23.   Here, Mr. Sherlock checked a box to indicate the shipment had “a value not exceeding $0.60 per pound per article”. He also signed the area next to this declaration. He left blank the area that allowed him to instead declare a total lump sum value for the shipment. So, I find Mr. Sherlock did not declare the true value of the goods, and the statutory limitation of liability applies.

24.   The Sherlocks say the limitation of liability should only apply if the items were damaged due to a cause outside of Sirva’s normal services, such as a road accident or theft. However, I find that submission unsupported by law.

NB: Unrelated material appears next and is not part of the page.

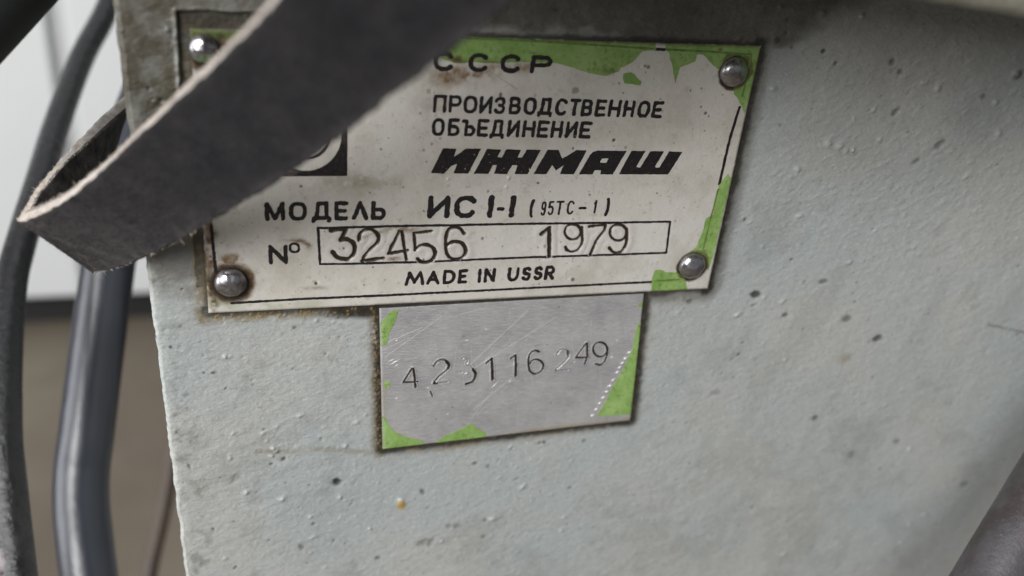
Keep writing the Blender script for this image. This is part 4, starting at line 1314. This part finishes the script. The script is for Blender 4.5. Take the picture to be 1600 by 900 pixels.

25.   The question that remains is what weight the damaged articles had. Case law shows that the carrier bears the burden of proving the weight of a shipment if it wishes to rely on the statutory limitation of liability. However, if neither party provides direct evidence on a shipment’s weight, the court may make a finding on the available evidence. See Talajic at paragraphs 13 to 17.

26.   Here, neither party provided direct evidence of the goods’ weight. On a judgment basis, I find the computer monitor, desktop computer, laptop, and 2 plastic totes likely weighed a total of 50 pounds. Based on the rate of $0.60 per pound, I find the Sherlocks’ damages are limited to $30.

27.   The Court Order Interest Act applies to the CRT. I find the Sherlocks are entitled to pre-judgment interest on the damages of $30 from the delivery date of July 7, 2021, to the date of this decision. This equals $0.10.

28.   Under section 49 of the CRTA and CRT rules, the CRT will generally order an unsuccessful party to reimburse a successful party for CRT fees and reasonable dispute-related expenses. In submissions the Sherlocks said Sirva provided a cheque for $26.24, which they have not cashed. This is close to the awarded amount. In these circumstances I find it appropriate for the parties to bear their own costs and dismiss all claims for reimbursement.

29.   I note that I have not reduced Sirva’s amount owing by the cheque because I find it unclear on the evidence if the cheque was cancelled or expired through the passage of time. I leave that for the parties to consider.

ORDERS

30.   Within 14 days of the date of this order, I order Sirva to pay the Sherlocks a total of $30.10, broken down as follows:

a.    $30 as damages, and

b.    $0.10 in pre-judgment interest under the Court Order Interest Act.

31.   The Sherlocks are entitled to post-judgment interest, as applicable.

32.   I dismiss the Sherlocks’ remaining claims.

33.   Under section 48 of the CRTA, the CRT will not provide the parties with the Order giving final effect to this decision until the time for making a notice of objection under section 56.1(2) has expired and no notice of objection has been made. The time for filing a notice of objection is 28 days after the party receives notice of the CRT’s final decision.

34.   Under section 58.1 of the CRTA, a validated copy of the CRT’s order can be enforced through the Provincial Court of British Columbia. A CRT order can only be enforced if it is an approved consent resolution order, or, if no objection has been made and the time for filing a notice of objection has passed. Once filed, a CRT order has the same force and effect as an order of the Provincial Court of British Columbia.